• Exercise details
All of the listing below must be repeated word for word. Pictures are the only thing to omit.

######

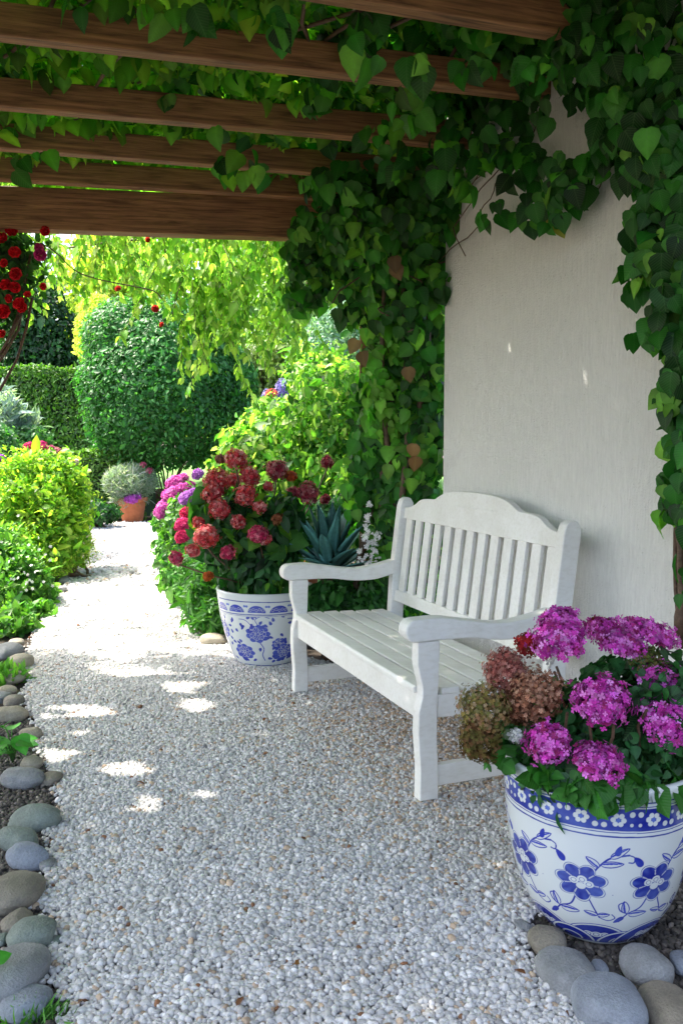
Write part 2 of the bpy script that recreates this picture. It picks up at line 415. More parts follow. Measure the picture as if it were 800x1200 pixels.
# ------------------------------------------------------------------ pergola
pg = empty('pergola', (-.5, 4.0, 0), 'dark brown stained timber pergola over the path', 'pergola')
def beam(name, pl, pr, z, h, wdt, ext=1.6, mat=M['wood'], endcut=0, rext=0):
    a = G(*pl, z)[:2]; b_ = G(*pr, z)[:2]; d = (b_-a); d = d/np.linalg.norm(d); a = a - d*ext; b_ = b_ + d*rext
    Lh = np.linalg.norm(b_-a)/2; mid = (a+b_)/2; ang = math.atan2(d[1], d[0]); n_ = np.array([-d[1], d[0]])
    mb = MB().box((0,0,0), (Lh, wdt/2, h/2)); me = rawmesh(name, mb.V, mb.F); o = link(name, me, mat, pg)
    o.location = Vector((mid[0]+n_[0]*wdt/2, mid[1]+n_[1]*wdt/2, z+h/2)) - wloc(pg); o.rotation_euler = (0, 0, ang)
    bv = o.modifiers.new('bevel', 'BEVEL'); bv.width = .006; bv.segments = 2
    return o
RZ = 2.70
beam('rafter', (450, 5), (672, 42), RZ, .115, .065, 2.4, rext=.3)
beam('rafter', (0, 41), (655, 116), RZ, .115, .065, rext=.15)
beam('rafter', (0, 124), (545, 172), RZ, .12, .065, rext=.12)
beam('rafter', (0, 173), (412, 206), RZ, .12, .065, rext=.45)
beam('rafter', (20, 211), (380, 233), RZ, .12, .065, rext=.35)
mb_ = beam('main_beam', (0, 267), (352, 279), 2.50, .235, .11, rext=.35)
def bar3(name, a, b_, hw, hh):
    a = np.array(a, float); b_ = np.array(b_, float); d = b_-a; Ln = np.linalg.norm(d); d /= Ln
    q = Vector(d).to_track_quat('X', 'Z')
    mb = MB().box((0,0,0), (Ln/2, hw, hh)); o = link(name, rawmesh(name, mb.V, mb.F), M['wood'], pg)
    o.location = Vector((a+b_)/2) - wloc(pg); o.rotation_euler = q.to_euler()
    bv = o.modifiers.new('bevel', 'BEVEL'); bv.width = .006; bv.segments = 2; return o
bar3('side_beam', (-2.75, 1.9, 2.58), (-3.15, 5.4, 2.58), .05, .10)
bar3('post', (-3.12, 4.6, 0), (-3.12, 4.6, 2.48), .06, .06)
bar3('post', (-2.80, 2.1, 0), (-2.80, 2.1, 2.48), .06, .06)
bar3('post', (.16, 4.98, 0), (.16, 4.98, 2.5), .055, .055)

# ------------------------------------------------------------------ bench
BO = np.array([.3013, 3.008]); BL_ = np.array([-.2271, 4.359])-BO; BLEN = np.linalg.norm(BL_)
BU = BL_/BLEN; BV = np.array([BU[1], -BU[0]]); print('bench', BLEN, BU)   # BU near->far, BV towards wall
bn = empty('garden_bench', (*BO, 0), 'white painted slatted wooden garden bench with scrolled arms', 'bench')
def bf(u, v, z):
    q = BO + BU*u + BV*v; return (q[0], q[1], z)
W0, W1 = -.02, BLEN+.02
TK = .052
leg_poly = [(-.028,0),(.047,0),(.046,.10),(.040,.22),(.040,.34),(.045,.45),(.048,.585),(-.040,.585),(-.040,.50),(-.020,.42),(-.020,.385),(-.034,.33),(-.036,.25),(-.026,.12)]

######

• Output below
Write part 2 of the bpy script that recreates this picture. It picks up at line 415. More parts follow. Measure the picture as if it were 800x1200 pixels.
# ------------------------------------------------------------------ pergola
pg = empty('pergola', (-.5, 4.0, 0), 'dark brown stained timber pergola over the path', 'pergola')
def beam(name, pl, pr, z, h, wdt, ext=1.6, mat=M['wood'], endcut=0, rext=0):
    a = G(*pl, z)[:2]; b_ = G(*pr, z)[:2]; d = (b_-a); d = d/np.linalg.norm(d); a = a - d*ext; b_ = b_ + d*rext
    Lh = np.linalg.norm(b_-a)/2; mid = (a+b_)/2; ang = math.atan2(d[1], d[0]); n_ = np.array([-d[1], d[0]])
    mb = MB().box((0,0,0), (Lh, wdt/2, h/2)); me = rawmesh(name, mb.V, mb.F); o = link(name, me, mat, pg)
    o.location = Vector((mid[0]+n_[0]*wdt/2, mid[1]+n_[1]*wdt/2, z+h/2)) - wloc(pg); o.rotation_euler = (0, 0, ang)
    bv = o.modifiers.new('bevel', 'BEVEL'); bv.width = .006; bv.segments = 2
    return o
RZ = 2.70
beam('rafter', (450, 5), (672, 42), RZ, .115, .065, 2.4, rext=.3)
beam('rafter', (0, 41), (655, 116), RZ, .115, .065, rext=.15)
beam('rafter', (0, 124), (545, 172), RZ, .12, .065, rext=.12)
beam('rafter', (0, 173), (412, 206), RZ, .12, .065, rext=.45)
beam('rafter', (20, 211), (380, 233), RZ, .12, .065, rext=.35)
mb_ = beam('main_beam', (0, 267), (352, 279), 2.50, .235, .11, rext=.35)
def bar3(name, a, b_, hw, hh):
    a = np.array(a, float); b_ = np.array(b_, float); d = b_-a; Ln = np.linalg.norm(d); d /= Ln
    q = Vector(d).to_track_quat('X', 'Z')
    mb = MB().box((0,0,0), (Ln/2, hw, hh)); o = link(name, rawmesh(name, mb.V, mb.F), M['wood'], pg)
    o.location = Vector((a+b_)/2) - wloc(pg); o.rotation_euler = q.to_euler()
    bv = o.modifiers.new('bevel', 'BEVEL'); bv.width = .006; bv.segments = 2; return o
bar3('side_beam', (-2.75, 1.9, 2.58), (-3.15, 5.4, 2.58), .05, .10)
bar3('post', (-3.12, 4.6, 0), (-3.12, 4.6, 2.48), .06, .06)
bar3('post', (-2.80, 2.1, 0), (-2.80, 2.1, 2.48), .06, .06)
bar3('post', (.16, 4.98, 0), (.16, 4.98, 2.5), .055, .055)

# ------------------------------------------------------------------ bench
BO = np.array([.3013, 3.008]); BL_ = np.array([-.2271, 4.359])-BO; BLEN = np.linalg.norm(BL_)
BU = BL_/BLEN; BV = np.array([BU[1], -BU[0]]); print('bench', BLEN, BU)   # BU near->far, BV towards wall
bn = empty('garden_bench', (*BO, 0), 'white painted slatted wooden garden bench with scrolled arms', 'bench')
def bf(u, v, z):
    q = BO + BU*u + BV*v; return (q[0], q[1], z)
W0, W1 = -.02, BLEN+.02
TK = .052
leg_poly = [(-.028,0),(.047,0),(.046,.10),(.040,.22),(.040,.34),(.045,.45),(.048,.585),(-.040,.585),(-.040,.50),(-.020,.42),(-.020,.385),(-.034,.33),(-.036,.25),(-.026,.12)]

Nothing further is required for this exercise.